=== Input rows ===
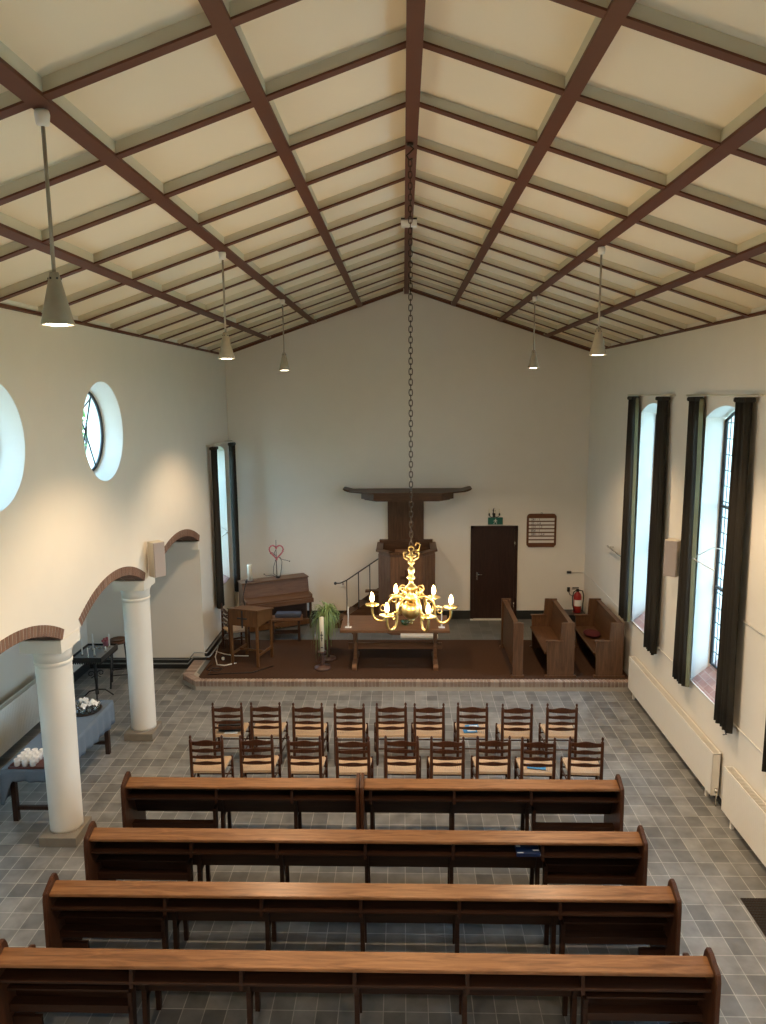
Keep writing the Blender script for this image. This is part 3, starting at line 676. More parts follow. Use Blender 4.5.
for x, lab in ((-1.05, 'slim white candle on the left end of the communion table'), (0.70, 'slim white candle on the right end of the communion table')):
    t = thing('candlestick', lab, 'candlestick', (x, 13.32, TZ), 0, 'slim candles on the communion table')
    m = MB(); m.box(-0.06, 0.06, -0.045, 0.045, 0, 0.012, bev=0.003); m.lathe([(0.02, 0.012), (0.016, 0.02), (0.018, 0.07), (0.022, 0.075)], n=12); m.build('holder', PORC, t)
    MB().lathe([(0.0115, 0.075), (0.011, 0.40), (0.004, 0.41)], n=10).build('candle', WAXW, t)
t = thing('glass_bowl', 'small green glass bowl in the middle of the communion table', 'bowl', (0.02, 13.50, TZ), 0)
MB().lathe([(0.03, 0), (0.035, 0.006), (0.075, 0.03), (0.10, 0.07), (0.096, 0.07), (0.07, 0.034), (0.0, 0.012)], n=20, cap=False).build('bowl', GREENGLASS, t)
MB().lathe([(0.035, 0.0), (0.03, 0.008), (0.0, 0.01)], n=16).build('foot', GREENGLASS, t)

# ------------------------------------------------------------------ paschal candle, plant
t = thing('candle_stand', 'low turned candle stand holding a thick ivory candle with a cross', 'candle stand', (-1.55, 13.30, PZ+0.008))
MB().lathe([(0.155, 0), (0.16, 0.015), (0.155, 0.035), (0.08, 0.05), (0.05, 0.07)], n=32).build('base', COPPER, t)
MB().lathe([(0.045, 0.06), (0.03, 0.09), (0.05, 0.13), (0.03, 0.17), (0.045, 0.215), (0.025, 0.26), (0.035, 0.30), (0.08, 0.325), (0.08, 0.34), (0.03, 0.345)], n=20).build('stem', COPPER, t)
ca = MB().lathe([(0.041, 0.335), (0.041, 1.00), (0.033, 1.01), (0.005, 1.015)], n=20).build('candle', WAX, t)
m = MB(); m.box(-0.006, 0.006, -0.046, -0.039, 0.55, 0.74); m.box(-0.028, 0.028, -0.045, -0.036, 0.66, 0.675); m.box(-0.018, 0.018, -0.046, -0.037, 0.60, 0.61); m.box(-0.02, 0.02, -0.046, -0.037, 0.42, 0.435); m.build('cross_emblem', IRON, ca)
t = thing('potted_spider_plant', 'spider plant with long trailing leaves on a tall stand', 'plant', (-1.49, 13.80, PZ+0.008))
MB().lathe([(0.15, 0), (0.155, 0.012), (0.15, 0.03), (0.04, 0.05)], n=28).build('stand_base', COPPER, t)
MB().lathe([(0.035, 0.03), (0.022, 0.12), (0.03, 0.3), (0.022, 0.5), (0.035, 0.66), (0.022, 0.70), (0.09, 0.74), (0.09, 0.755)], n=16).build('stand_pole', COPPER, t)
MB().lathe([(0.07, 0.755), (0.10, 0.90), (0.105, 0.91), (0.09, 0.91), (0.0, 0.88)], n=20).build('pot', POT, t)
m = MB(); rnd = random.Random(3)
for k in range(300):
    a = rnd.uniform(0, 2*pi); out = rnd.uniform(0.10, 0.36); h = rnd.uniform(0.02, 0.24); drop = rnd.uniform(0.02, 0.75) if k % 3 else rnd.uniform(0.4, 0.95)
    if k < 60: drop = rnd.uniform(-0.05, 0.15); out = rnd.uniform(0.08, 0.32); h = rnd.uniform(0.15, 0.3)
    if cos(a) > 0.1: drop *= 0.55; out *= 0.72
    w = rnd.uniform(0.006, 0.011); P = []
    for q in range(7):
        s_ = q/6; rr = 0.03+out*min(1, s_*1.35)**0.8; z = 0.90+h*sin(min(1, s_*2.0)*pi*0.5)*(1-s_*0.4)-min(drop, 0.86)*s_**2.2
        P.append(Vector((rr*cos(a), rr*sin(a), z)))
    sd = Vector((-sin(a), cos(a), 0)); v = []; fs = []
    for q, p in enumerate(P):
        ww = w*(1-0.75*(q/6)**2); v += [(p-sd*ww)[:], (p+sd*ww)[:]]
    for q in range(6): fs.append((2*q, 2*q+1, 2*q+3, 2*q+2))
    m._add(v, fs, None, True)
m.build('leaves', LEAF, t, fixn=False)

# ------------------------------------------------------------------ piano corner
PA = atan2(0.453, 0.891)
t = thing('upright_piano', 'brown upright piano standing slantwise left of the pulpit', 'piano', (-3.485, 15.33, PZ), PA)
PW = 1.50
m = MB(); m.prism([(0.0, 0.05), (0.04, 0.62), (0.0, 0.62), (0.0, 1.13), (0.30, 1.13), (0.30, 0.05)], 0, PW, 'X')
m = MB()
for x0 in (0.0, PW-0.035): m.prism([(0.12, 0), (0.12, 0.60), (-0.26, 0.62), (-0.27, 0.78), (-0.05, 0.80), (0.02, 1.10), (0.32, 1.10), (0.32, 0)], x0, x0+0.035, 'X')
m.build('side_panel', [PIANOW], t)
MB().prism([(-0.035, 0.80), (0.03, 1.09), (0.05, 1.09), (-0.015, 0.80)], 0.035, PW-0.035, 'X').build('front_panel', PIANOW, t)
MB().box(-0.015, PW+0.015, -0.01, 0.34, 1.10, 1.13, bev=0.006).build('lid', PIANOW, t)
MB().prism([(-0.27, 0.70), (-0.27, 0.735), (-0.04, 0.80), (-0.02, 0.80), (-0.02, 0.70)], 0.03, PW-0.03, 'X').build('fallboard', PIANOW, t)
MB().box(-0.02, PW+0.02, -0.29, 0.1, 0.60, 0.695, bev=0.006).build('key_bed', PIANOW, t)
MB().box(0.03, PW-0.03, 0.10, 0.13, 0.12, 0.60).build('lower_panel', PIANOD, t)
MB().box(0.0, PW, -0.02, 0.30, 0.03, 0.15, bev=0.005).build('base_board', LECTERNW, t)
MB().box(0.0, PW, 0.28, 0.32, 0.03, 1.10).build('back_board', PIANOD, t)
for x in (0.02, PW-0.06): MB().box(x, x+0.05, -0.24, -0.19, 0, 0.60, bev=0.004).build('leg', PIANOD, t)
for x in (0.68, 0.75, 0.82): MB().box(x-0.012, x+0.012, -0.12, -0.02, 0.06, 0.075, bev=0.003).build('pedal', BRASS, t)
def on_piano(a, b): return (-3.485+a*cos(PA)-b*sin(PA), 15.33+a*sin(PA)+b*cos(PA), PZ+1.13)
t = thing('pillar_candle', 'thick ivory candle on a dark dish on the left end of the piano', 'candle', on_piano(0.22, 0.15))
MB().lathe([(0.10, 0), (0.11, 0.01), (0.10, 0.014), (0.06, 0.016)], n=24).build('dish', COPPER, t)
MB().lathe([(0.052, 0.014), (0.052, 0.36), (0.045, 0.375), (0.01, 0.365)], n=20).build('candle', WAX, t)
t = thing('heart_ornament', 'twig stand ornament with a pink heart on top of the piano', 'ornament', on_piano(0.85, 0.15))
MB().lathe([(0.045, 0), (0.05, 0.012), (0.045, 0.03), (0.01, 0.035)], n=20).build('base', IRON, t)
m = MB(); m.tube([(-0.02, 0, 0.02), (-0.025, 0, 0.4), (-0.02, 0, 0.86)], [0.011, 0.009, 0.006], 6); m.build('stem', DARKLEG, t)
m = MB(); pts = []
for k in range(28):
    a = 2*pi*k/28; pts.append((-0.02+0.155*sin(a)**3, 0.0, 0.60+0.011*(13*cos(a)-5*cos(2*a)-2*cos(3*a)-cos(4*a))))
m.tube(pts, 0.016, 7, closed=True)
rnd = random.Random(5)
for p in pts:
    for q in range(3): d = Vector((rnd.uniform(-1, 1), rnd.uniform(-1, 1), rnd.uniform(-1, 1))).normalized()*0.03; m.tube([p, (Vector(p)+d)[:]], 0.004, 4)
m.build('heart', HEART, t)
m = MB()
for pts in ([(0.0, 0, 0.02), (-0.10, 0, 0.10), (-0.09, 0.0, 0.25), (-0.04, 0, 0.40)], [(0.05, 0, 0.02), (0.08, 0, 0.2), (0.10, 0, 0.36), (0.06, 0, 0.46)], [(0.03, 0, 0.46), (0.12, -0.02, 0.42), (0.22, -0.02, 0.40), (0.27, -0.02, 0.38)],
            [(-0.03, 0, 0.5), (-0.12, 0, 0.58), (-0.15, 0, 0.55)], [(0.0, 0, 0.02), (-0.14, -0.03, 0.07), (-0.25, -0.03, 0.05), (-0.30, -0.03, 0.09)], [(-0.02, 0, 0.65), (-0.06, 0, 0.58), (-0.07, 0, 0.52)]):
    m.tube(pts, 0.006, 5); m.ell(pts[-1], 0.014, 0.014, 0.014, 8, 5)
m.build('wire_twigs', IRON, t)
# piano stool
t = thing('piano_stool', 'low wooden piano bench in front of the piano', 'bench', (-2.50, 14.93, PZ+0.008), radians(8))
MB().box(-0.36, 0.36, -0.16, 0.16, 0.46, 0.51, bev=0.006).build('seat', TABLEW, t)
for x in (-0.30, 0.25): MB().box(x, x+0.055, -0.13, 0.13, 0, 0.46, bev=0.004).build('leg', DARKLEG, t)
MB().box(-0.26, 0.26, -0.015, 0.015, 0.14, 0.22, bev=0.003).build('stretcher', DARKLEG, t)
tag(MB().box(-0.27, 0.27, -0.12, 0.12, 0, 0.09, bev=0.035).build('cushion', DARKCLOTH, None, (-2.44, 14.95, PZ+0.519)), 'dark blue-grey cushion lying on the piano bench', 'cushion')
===
=== Input rows ===
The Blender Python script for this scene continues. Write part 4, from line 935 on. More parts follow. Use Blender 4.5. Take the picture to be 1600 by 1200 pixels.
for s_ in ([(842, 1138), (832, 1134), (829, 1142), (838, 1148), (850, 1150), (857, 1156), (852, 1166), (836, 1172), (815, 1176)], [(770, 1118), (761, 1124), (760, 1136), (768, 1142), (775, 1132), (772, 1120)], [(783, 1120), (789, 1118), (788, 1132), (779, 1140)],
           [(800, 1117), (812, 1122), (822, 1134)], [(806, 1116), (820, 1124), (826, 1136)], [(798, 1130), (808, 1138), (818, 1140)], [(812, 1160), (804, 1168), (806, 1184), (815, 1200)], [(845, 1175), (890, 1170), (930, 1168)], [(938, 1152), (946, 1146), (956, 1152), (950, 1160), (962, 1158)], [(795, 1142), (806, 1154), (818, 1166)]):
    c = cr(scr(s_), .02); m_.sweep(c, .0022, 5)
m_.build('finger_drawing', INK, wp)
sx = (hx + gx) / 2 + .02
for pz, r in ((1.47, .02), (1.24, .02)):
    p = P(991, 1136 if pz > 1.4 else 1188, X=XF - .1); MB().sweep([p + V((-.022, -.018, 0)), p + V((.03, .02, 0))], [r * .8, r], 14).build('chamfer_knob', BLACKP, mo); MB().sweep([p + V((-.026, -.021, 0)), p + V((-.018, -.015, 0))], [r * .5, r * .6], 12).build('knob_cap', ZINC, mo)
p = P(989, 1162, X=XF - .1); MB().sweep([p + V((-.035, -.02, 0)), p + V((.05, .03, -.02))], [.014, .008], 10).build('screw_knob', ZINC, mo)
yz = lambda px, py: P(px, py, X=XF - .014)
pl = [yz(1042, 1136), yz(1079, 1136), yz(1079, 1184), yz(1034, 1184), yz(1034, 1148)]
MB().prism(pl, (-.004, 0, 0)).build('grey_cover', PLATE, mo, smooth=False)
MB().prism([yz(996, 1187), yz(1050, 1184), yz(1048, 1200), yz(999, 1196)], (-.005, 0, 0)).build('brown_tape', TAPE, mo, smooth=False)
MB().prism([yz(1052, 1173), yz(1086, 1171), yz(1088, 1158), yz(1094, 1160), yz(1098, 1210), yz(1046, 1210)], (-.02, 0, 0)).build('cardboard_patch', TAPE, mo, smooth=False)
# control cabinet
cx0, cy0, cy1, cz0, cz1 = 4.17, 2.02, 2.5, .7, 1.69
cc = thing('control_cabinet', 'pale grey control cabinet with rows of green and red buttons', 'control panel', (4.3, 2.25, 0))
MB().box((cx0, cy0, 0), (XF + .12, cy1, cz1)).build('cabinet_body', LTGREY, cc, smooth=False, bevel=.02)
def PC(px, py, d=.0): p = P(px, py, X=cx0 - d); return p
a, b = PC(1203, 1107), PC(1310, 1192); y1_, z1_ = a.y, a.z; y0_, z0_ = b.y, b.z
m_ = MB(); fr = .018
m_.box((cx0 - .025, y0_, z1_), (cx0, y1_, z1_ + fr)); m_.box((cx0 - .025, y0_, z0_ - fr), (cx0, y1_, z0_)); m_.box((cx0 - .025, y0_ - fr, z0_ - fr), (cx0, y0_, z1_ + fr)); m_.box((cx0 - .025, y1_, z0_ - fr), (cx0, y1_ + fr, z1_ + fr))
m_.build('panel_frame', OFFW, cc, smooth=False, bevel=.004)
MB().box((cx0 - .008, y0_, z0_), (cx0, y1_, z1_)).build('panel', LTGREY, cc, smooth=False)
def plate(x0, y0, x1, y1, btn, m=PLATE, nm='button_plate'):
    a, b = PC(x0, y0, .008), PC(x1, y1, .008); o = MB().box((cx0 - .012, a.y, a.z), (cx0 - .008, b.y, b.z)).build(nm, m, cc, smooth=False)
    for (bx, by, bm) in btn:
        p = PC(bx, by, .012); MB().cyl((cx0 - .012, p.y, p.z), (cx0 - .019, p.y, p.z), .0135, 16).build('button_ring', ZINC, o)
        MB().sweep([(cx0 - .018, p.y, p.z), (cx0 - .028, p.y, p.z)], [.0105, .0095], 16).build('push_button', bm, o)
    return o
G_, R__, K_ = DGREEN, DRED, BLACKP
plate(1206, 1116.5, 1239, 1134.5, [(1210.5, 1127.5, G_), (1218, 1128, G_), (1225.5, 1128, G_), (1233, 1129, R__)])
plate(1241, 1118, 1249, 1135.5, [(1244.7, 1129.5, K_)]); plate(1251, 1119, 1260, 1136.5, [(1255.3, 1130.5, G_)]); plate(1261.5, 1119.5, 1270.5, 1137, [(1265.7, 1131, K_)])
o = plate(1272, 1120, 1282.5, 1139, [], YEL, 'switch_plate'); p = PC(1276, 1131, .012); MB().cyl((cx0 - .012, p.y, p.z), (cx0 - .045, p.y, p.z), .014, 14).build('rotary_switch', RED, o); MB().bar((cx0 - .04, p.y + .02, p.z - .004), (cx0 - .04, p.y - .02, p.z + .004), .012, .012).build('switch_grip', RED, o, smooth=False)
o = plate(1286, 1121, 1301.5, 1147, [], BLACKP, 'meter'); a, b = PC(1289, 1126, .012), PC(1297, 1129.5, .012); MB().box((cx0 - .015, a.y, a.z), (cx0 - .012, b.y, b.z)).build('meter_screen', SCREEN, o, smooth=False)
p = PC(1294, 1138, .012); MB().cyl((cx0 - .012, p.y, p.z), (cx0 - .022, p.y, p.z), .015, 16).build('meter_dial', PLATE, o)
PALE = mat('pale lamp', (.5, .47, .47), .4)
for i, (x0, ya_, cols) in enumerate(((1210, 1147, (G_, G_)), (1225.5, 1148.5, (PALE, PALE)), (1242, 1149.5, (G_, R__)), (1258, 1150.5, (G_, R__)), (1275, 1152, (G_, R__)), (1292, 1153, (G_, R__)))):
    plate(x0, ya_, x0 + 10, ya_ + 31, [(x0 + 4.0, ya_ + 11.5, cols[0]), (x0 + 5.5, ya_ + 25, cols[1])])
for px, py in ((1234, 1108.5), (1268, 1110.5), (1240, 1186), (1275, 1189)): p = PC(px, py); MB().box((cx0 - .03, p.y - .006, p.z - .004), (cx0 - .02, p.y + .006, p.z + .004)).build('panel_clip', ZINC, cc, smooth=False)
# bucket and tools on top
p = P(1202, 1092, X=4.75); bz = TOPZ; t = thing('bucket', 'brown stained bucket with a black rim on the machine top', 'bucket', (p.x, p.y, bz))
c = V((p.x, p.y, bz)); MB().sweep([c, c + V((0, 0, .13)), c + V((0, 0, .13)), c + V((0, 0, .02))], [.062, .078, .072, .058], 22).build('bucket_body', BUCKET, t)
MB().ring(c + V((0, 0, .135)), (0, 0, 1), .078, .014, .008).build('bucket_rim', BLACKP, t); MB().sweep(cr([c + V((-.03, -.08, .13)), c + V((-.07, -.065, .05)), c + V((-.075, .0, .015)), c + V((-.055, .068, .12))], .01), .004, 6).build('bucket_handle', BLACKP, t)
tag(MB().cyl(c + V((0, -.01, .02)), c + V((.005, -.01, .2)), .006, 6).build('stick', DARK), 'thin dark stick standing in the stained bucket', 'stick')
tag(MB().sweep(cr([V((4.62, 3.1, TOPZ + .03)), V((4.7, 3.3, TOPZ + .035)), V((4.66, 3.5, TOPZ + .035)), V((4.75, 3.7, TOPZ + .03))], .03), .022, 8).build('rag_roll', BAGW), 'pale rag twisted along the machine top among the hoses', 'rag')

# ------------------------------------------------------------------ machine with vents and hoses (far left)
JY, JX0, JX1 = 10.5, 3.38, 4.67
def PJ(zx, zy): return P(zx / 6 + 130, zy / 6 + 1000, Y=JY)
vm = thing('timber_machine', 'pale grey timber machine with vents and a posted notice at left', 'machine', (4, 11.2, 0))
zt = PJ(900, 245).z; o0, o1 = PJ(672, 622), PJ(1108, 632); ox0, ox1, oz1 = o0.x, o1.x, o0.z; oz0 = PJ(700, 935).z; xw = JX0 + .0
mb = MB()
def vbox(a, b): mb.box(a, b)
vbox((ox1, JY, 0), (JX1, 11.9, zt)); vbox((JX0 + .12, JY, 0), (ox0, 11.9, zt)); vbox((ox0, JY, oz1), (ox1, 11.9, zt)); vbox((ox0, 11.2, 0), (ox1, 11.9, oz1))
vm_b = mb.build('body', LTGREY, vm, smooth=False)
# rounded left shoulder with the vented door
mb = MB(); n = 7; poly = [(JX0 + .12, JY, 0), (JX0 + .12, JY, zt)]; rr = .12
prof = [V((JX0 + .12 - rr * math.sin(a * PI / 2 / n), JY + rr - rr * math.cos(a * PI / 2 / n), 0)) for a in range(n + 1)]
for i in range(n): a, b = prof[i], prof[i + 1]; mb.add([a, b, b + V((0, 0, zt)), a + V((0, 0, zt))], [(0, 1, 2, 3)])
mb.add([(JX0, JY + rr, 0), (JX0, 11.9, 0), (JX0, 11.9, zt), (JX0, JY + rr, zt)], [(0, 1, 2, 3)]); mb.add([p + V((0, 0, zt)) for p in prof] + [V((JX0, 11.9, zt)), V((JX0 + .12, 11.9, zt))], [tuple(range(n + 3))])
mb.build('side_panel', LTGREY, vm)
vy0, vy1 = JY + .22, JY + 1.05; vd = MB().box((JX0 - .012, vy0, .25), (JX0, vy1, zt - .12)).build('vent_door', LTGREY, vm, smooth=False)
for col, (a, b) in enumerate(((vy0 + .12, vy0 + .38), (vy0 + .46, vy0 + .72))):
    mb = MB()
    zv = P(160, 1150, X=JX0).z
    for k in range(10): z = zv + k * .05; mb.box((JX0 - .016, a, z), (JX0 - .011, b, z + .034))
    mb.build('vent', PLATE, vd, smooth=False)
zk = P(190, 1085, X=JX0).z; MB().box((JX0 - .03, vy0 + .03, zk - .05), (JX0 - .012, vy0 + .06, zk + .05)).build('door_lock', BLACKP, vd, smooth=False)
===
* [Required task]: Transcribe exactly, and only, the lines beginning at the line containing "Keep writing the" and ending at the line containing "n=16).build('foot', GREENGLASS, t)", both inclusive.

* [Full solution]:
Keep writing the Blender script for this image. This is part 3, starting at line 676. More parts follow. Use Blender 4.5.
for x, lab in ((-1.05, 'slim white candle on the left end of the communion table'), (0.70, 'slim white candle on the right end of the communion table')):
    t = thing('candlestick', lab, 'candlestick', (x, 13.32, TZ), 0, 'slim candles on the communion table')
    m = MB(); m.box(-0.06, 0.06, -0.045, 0.045, 0, 0.012, bev=0.003); m.lathe([(0.02, 0.012), (0.016, 0.02), (0.018, 0.07), (0.022, 0.075)], n=12); m.build('holder', PORC, t)
    MB().lathe([(0.0115, 0.075), (0.011, 0.40), (0.004, 0.41)], n=10).build('candle', WAXW, t)
t = thing('glass_bowl', 'small green glass bowl in the middle of the communion table', 'bowl', (0.02, 13.50, TZ), 0)
MB().lathe([(0.03, 0), (0.035, 0.006), (0.075, 0.03), (0.10, 0.07), (0.096, 0.07), (0.07, 0.034), (0.0, 0.012)], n=20, cap=False).build('bowl', GREENGLASS, t)
MB().lathe([(0.035, 0.0), (0.03, 0.008), (0.0, 0.01)], n=16).build('foot', GREENGLASS, t)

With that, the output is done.